ややむっとした表情で副店長はそう答えました。

「そんなことは俺でもわかる。問題はここに座ったお客がかなりの金を使い、その結果1回しか大当たりを引けてない。どれだけの損でどんな思いで帰っていったのか。副店長君はそこまで考えた事があるのか?」

副店長は無言でした。

「明日はこの台、どんなことをしてでも差玉をマイナスにしろ!心の中で客に謝れ!」

「・・・分かりました」

この結果がどうなったのか。副店長は何をしたのか。

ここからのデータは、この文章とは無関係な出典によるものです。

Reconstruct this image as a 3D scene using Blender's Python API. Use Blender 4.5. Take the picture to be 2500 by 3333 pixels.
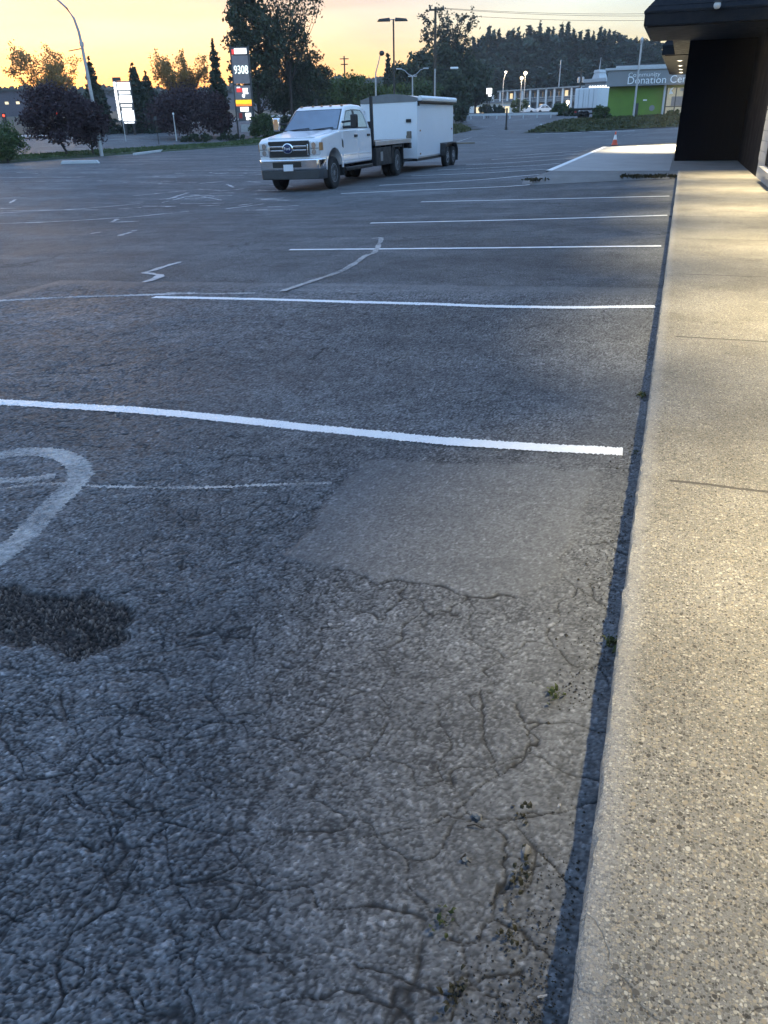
import bpy, bmesh, math, random
import numpy as np
from mathutils import Vector, Matrix

# ------------------------------------------------------------------ scene, camera, sky, sun, exposure
S = bpy.context.scene
for o in list(bpy.data.objects): bpy.data.objects.remove(o)
R = math.radians; HAZE = .0003; LAMP_W = 6.2; SUNDIM = [(.2, 1.0), (.75, .66), (1.0, .25)]; SKYTINT = [(0, (.50, .35, .25)), (.035, (.54, .42, .32)), (.085, (.60, .50, .44)), (.16, (.70, .59, .55)), (.28, (1.0, .80, .70)), (.5, (1.85, 1.28, 1.04)), (1, (2.05, 1.40, 1.12))]
COL = S.collection
F_PX, CX, CY, YH, XN, CAM_H = 2503.0, 1250.0, 1666.5, 394.0, 1360.0, 1.35
NY = CY + F_PX*F_PX/(CY-YH)
down = np.array([XN-CX, NY-CY, F_PX]); down /= np.linalg.norm(down)
fwd = np.array([0, 0, 1.]) - down[2]*down; fwd /= np.linalg.norm(fwd)
rgt = np.cross(down, fwd)
KA = R(19.77)                                   # the camera looks this far left of the kerb direction
CAM = np.array([-0.013, 0.0, CAM_H])

def ray(px, py):
    v = np.array([px-CX, py-CY, F_PX])
    x, y, z = v@rgt, v@fwd, -(v@down)
    return np.array([x*math.cos(KA)-y*math.sin(KA), x*math.sin(KA)+y*math.cos(KA), z]), y

cam = bpy.data.cameras.new('camera'); co = bpy.data.objects.new('camera', cam); COL.objects.link(co)
cam.sensor_fit = 'VERTICAL'; cam.sensor_height = 36; cam.lens = F_PX/3333*36
cam.clip_start = 0.05; cam.clip_end = 6000
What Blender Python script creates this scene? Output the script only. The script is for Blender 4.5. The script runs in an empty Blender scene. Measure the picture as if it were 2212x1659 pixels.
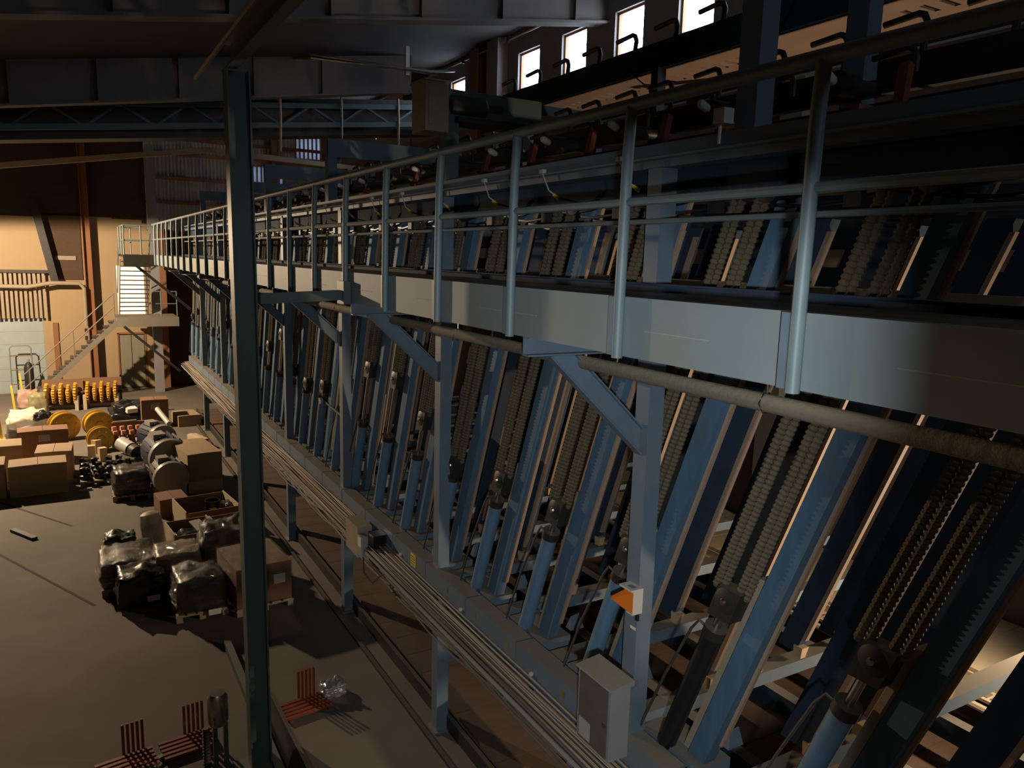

そして388番台に座ったお客さんがどんな気持ちで翌日またこの店に来たのかを知りません。

私の記憶が正しければこの店長、当時37歳だったと思います。
そばでその一部始終を聞いていた私はただただ脱帽するばかりでした。

ものづくり、釘はその人の思想が現れます。誠心誠意、とことん取り組むのか。数値が合えばいいのか。様々な考え方があるでしょう。

私はこの店長の思想に大いに共感します。少々できた気でいた副店長は自分の仕事が100点だと思っていたことでしょう。

釘帳を見てみればスタートからベースまできっちりとその数値が統一されていて非の打ち所がないくらいです。しかしそれは作り手のマスターベーション。良いものは顧客に評価されて初めてものとして存在する事ができるのではないでしょうか。それを表すのが差玉です。

店長はその視線を顧客の正面に据えてもらいたいものです。